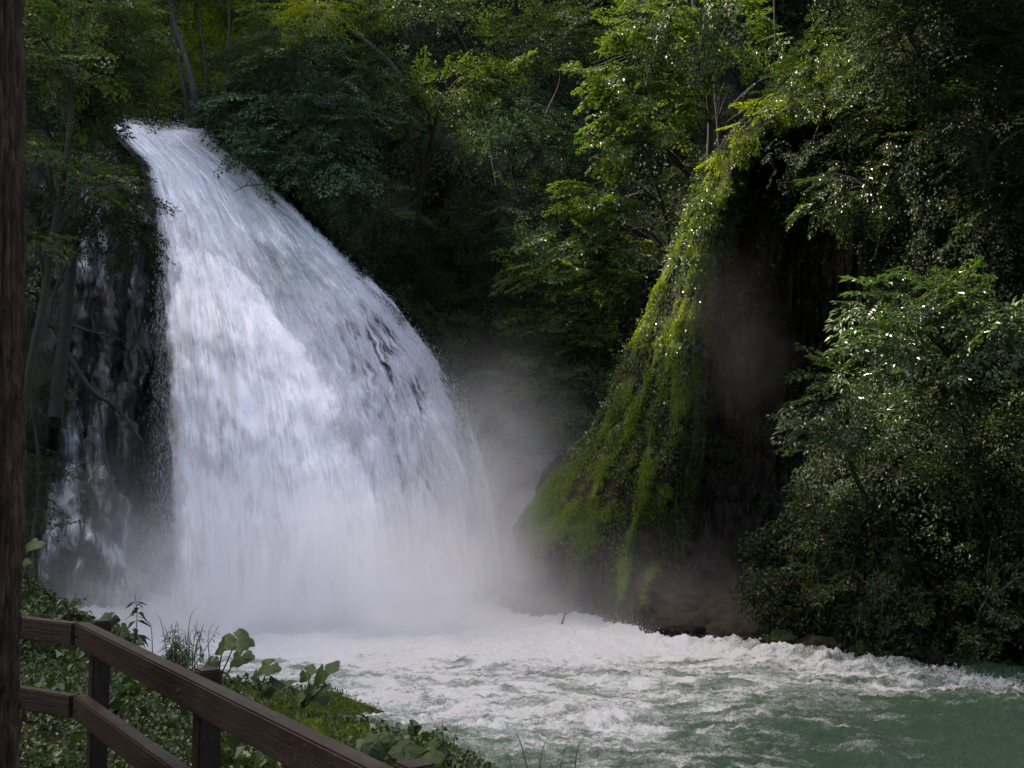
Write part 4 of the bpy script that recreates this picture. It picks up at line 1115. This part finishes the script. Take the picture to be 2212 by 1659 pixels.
def fence():
    p0 = np.array([-2.55, 6.9]); step = np.array([1.12, -1.65]); u = step / np.linalg.norm(step)
    nrm = np.array([-u[1], u[0]]) * -1      # towards the path (camera side)
    if nrm @ (-p0) < 0: nrm = -nrm
    top = EYE - .955
    e = empty('wooden_fence', (p0[0], p0[1], top - 1.0), 'dark brown wooden post and rail fence above the river bank', 'fence')
    for i in range(4):
        p = p0 + step * i
        zg = float(bank_z(np.array([p[0]]), np.array([p[1]]))[0])
        o = beam('post', (p[0], p[1], min(zg, top - 1.3) - .3), (p[0], p[1], top + .012), .105, .105, e, yaw=math.atan2(u[1], u[0]))
    corner = p0 + nrm * .097 - u * .05
    l_dir = np.array([-.86, .51]); 
    for zz in (0, -.44):
        z = top - .07 + zz
        A = corner; B = corner + u * 4.1
        beam('rail', (A[0], A[1], z), (B[0], B[1], z), .085, .14, e)
        C = corner + l_dir * 3.2 - l_dir * .0
        A2 = corner + l_dir * .045
        beam('rail', (A2[0], A2[1], z - .004), (C[0], C[1], z - .004), .08, .135, e)
    import bmesh
    for i in range(3):
        for zz in (0, -.44):
            q = p0 + step * i + nrm * (.097 + .0425); q = q + u * .012
            bm = bmesh.new(); bmesh.ops.create_cone(bm, cap_ends=True, segments=12, radius1=.013, radius2=.009, depth=.012)
            me = bpy.data.meshes.new('bolt'); bm.to_mesh(me); bm.free(); me.materials.append(M['bark_dark'])
            b_ = bpy.data.objects.new('bolt', me); S.collection.objects.link(b_); b_.parent = e
            b_.location = Vector((q[0] + nrm[0] * .004, q[1] + nrm[1] * .004, top - .075 + zz)) - Vector(e.location)
            b_.rotation_euler = Vector((nrm[0], nrm[1], 0)).to_track_quat('Z', 'Y').to_euler()
    p = p0 + l_dir * 2.0
    beam('post', (p[0], p[1], top - 1.6), (p[0], p[1], top + .01), .125, .125, e)
fence()

# ------------------------------------------------------------------ bank plants
gx, gy = np.meshgrid(np.linspace(-12, 2.5, 200), np.linspace(4.5, 30, 300), indexing='ij')
gP = np.stack([gx, gy, bank_z(gx, gy)], -1); gN = grid_normals(gP, away=(0, 0, 1))
gpx, gpy = proj(gP); gs = shore_dist(gx, gy)
m = (gs > .25) * 1.0 * (gpx > -60) * (gpy < 1800) * (1 - .98 * np.exp(-(((gpx - 660) / 200) ** 4 + ((gpy - 1555) / 80) ** 4)))
surf_leaves('ground_ivy', gP, gN, m, 75000, 'ground_leaf', .06, 'carpet of small ivy leaves over the near bank behind the fence', 'ivy', lift=.12, droop=0, out=.5, lk=.8, seed=21, thr=-.65)
m2 = (gs > .05) * 1.0 * (gpx > -60) * (gpy < 1800)
surf_leaves('grass', gP, gN, m2, 16000, 'grass', .14, 'tufts of grass and weeds on the near bank', 'grass', lk=.09, lift=.05, droop=-.9, out=.4, seed=22, thr=-.1)
tong = 1 - .98 * np.exp(-(((gpx - 670) / 210) ** 4 + ((gpy - 1550) / 85) ** 4))
gw = (gs > .5) * (gpx > -60) * (gpy < 1800) * tong
surf_leaves('broadleaf_weed', gP, gN, gw, 2600, 'ground_leaf', .16, 'scattered broad leaved weeds among the ivy of the near bank', 'weeds', lift=.16, droop=0, out=.6, lk=.75, seed=29, thr=.15, clump=.9)
surf_leaves('fallen_leaves', gP, gN, gw, 900, 'litter', .07, 'brown and yellow fallen leaves lying on the near bank', 'leaf litter', lift=.02, droop=0, out=.1, lk=.7, seed=30, thr=-.5)
surf_leaves('bank_moss', gP, gN, (gs > .0) * (gs < 3.0) * (gpx > 380) * (gpx < 1300) * 1.0, 50000, 'mossblade', .035, 'yellow green moss over the low tongue of bank by the water', 'moss', lk=.35, lift=.03, droop=-.5, out=.6, seed=23, thr=-.6)
m3 = (gpx > -40) * (gpx < 330) * (gpy < 1420) * (gpy > 1050) * 1.0
surf_leaves('bank_undergrowth', gP, gN, m3, 16000, 'ground_leaf', .10, 'leafy undergrowth on the left bank beyond the fence', 'undergrowth', lift=.4, droop=.1, out=.5, lk=.7, seed=24, thr=-.3)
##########
*Exercise description*. Omit the pictures and give the material again, exactly and in full.

*Expected output*.
Write part 4 of the bpy script that recreates this picture. It picks up at line 1115. This part finishes the script. Take the picture to be 2212 by 1659 pixels.
def fence():
    p0 = np.array([-2.55, 6.9]); step = np.array([1.12, -1.65]); u = step / np.linalg.norm(step)
    nrm = np.array([-u[1], u[0]]) * -1      # towards the path (camera side)
    if nrm @ (-p0) < 0: nrm = -nrm
    top = EYE - .955
    e = empty('wooden_fence', (p0[0], p0[1], top - 1.0), 'dark brown wooden post and rail fence above the river bank', 'fence')
    for i in range(4):
        p = p0 + step * i
        zg = float(bank_z(np.array([p[0]]), np.array([p[1]]))[0])
        o = beam('post', (p[0], p[1], min(zg, top - 1.3) - .3), (p[0], p[1], top + .012), .105, .105, e, yaw=math.atan2(u[1], u[0]))
    corner = p0 + nrm * .097 - u * .05
    l_dir = np.array([-.86, .51]); 
    for zz in (0, -.44):
        z = top - .07 + zz
        A = corner; B = corner + u * 4.1
        beam('rail', (A[0], A[1], z), (B[0], B[1], z), .085, .14, e)
        C = corner + l_dir * 3.2 - l_dir * .0
        A2 = corner + l_dir * .045
        beam('rail', (A2[0], A2[1], z - .004), (C[0], C[1], z - .004), .08, .135, e)
    import bmesh
    for i in range(3):
        for zz in (0, -.44):
            q = p0 + step * i + nrm * (.097 + .0425); q = q + u * .012
            bm = bmesh.new(); bmesh.ops.create_cone(bm, cap_ends=True, segments=12, radius1=.013, radius2=.009, depth=.012)
            me = bpy.data.meshes.new('bolt'); bm.to_mesh(me); bm.free(); me.materials.append(M['bark_dark'])
            b_ = bpy.data.objects.new('bolt', me); S.collection.objects.link(b_); b_.parent = e
            b_.location = Vector((q[0] + nrm[0] * .004, q[1] + nrm[1] * .004, top - .075 + zz)) - Vector(e.location)
            b_.rotation_euler = Vector((nrm[0], nrm[1], 0)).to_track_quat('Z', 'Y').to_euler()
    p = p0 + l_dir * 2.0
    beam('post', (p[0], p[1], top - 1.6), (p[0], p[1], top + .01), .125, .125, e)
fence()

# ------------------------------------------------------------------ bank plants
gx, gy = np.meshgrid(np.linspace(-12, 2.5, 200), np.linspace(4.5, 30, 300), indexing='ij')
gP = np.stack([gx, gy, bank_z(gx, gy)], -1); gN = grid_normals(gP, away=(0, 0, 1))
gpx, gpy = proj(gP); gs = shore_dist(gx, gy)
m = (gs > .25) * 1.0 * (gpx > -60) * (gpy < 1800) * (1 - .98 * np.exp(-(((gpx - 660) / 200) ** 4 + ((gpy - 1555) / 80) ** 4)))
surf_leaves('ground_ivy', gP, gN, m, 75000, 'ground_leaf', .06, 'carpet of small ivy leaves over the near bank behind the fence', 'ivy', lift=.12, droop=0, out=.5, lk=.8, seed=21, thr=-.65)
m2 = (gs > .05) * 1.0 * (gpx > -60) * (gpy < 1800)
surf_leaves('grass', gP, gN, m2, 16000, 'grass', .14, 'tufts of grass and weeds on the near bank', 'grass', lk=.09, lift=.05, droop=-.9, out=.4, seed=22, thr=-.1)
tong = 1 - .98 * np.exp(-(((gpx - 670) / 210) ** 4 + ((gpy - 1550) / 85) ** 4))
gw = (gs > .5) * (gpx > -60) * (gpy < 1800) * tong
surf_leaves('broadleaf_weed', gP, gN, gw, 2600, 'ground_leaf', .16, 'scattered broad leaved weeds among the ivy of the near bank', 'weeds', lift=.16, droop=0, out=.6, lk=.75, seed=29, thr=.15, clump=.9)
surf_leaves('fallen_leaves', gP, gN, gw, 900, 'litter', .07, 'brown and yellow fallen leaves lying on the near bank', 'leaf litter', lift=.02, droop=0, out=.1, lk=.7, seed=30, thr=-.5)
surf_leaves('bank_moss', gP, gN, (gs > .0) * (gs < 3.0) * (gpx > 380) * (gpx < 1300) * 1.0, 50000, 'mossblade', .035, 'yellow green moss over the low tongue of bank by the water', 'moss', lk=.35, lift=.03, droop=-.5, out=.6, seed=23, thr=-.6)
m3 = (gpx > -40) * (gpx < 330) * (gpy < 1420) * (gpy > 1050) * 1.0
surf_leaves('bank_undergrowth', gP, gN, m3, 16000, 'ground_leaf', .10, 'leafy undergrowth on the left bank beyond the fence', 'undergrowth', lift=.4, droop=.1, out=.5, lk=.7, seed=24, thr=-.3)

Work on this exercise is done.